Directions for this task:
Reproduce exactly the lines below, from the first through the one containing "return CAM + d*t", and nothing more.

Records provided:
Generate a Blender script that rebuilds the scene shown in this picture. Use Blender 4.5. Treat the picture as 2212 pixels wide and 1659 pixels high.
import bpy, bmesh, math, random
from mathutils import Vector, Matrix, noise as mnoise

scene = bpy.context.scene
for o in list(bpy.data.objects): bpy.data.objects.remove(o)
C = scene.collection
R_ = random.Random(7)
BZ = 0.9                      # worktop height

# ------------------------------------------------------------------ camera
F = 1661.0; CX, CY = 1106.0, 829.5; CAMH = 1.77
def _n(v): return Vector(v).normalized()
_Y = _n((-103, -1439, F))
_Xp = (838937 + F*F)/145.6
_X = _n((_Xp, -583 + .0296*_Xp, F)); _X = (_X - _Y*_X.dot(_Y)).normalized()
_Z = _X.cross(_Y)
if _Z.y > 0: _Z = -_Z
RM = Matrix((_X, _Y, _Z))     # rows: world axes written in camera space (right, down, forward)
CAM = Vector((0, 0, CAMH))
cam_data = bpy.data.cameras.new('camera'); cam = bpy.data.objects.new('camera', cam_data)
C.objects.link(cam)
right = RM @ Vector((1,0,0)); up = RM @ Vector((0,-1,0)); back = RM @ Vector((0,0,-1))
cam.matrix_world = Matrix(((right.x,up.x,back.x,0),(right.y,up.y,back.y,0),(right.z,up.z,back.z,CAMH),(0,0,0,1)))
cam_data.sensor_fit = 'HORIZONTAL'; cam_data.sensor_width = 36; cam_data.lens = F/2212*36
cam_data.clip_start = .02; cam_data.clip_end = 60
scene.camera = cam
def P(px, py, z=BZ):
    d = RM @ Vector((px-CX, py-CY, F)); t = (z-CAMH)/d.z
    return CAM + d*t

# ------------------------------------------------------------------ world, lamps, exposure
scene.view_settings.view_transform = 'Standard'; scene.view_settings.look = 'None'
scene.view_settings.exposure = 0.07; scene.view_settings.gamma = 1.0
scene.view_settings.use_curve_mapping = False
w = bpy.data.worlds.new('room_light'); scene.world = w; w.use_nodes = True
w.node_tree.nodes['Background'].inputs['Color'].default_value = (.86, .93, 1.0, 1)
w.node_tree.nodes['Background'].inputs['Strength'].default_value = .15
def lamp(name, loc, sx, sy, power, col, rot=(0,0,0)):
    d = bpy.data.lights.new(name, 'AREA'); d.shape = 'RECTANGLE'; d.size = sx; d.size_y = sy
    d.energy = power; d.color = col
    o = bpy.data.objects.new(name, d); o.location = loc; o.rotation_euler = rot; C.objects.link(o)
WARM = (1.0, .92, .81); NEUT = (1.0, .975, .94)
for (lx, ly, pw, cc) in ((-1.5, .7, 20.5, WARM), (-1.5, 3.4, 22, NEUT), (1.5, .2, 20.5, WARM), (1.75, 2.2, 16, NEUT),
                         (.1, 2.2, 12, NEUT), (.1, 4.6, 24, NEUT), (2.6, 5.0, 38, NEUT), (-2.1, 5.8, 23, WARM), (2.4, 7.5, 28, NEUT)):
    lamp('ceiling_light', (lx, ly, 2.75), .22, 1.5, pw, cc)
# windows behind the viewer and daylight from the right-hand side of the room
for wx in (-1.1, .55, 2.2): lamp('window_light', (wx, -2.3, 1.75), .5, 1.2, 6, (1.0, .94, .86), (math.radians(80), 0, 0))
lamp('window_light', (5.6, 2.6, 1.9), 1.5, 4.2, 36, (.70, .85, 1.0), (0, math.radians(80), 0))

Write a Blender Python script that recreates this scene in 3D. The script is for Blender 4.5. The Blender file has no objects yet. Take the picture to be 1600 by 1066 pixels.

Full solution:
Generate a Blender script that rebuilds the scene shown in this picture. Use Blender 4.5. Treat the picture as 2212 pixels wide and 1659 pixels high.
import bpy, bmesh, math, random
from mathutils import Vector, Matrix, noise as mnoise

scene = bpy.context.scene
for o in list(bpy.data.objects): bpy.data.objects.remove(o)
C = scene.collection
R_ = random.Random(7)
BZ = 0.9                      # worktop height

# ------------------------------------------------------------------ camera
F = 1661.0; CX, CY = 1106.0, 829.5; CAMH = 1.77
def _n(v): return Vector(v).normalized()
_Y = _n((-103, -1439, F))
_Xp = (838937 + F*F)/145.6
_X = _n((_Xp, -583 + .0296*_Xp, F)); _X = (_X - _Y*_X.dot(_Y)).normalized()
_Z = _X.cross(_Y)
if _Z.y > 0: _Z = -_Z
RM = Matrix((_X, _Y, _Z))     # rows: world axes written in camera space (right, down, forward)
CAM = Vector((0, 0, CAMH))
cam_data = bpy.data.cameras.new('camera'); cam = bpy.data.objects.new('camera', cam_data)
C.objects.link(cam)
right = RM @ Vector((1,0,0)); up = RM @ Vector((0,-1,0)); back = RM @ Vector((0,0,-1))
cam.matrix_world = Matrix(((right.x,up.x,back.x,0),(right.y,up.y,back.y,0),(right.z,up.z,back.z,CAMH),(0,0,0,1)))
cam_data.sensor_fit = 'HORIZONTAL'; cam_data.sensor_width = 36; cam_data.lens = F/2212*36
cam_data.clip_start = .02; cam_data.clip_end = 60
scene.camera = cam
def P(px, py, z=BZ):
    d = RM @ Vector((px-CX, py-CY, F)); t = (z-CAMH)/d.z
    return CAM + d*t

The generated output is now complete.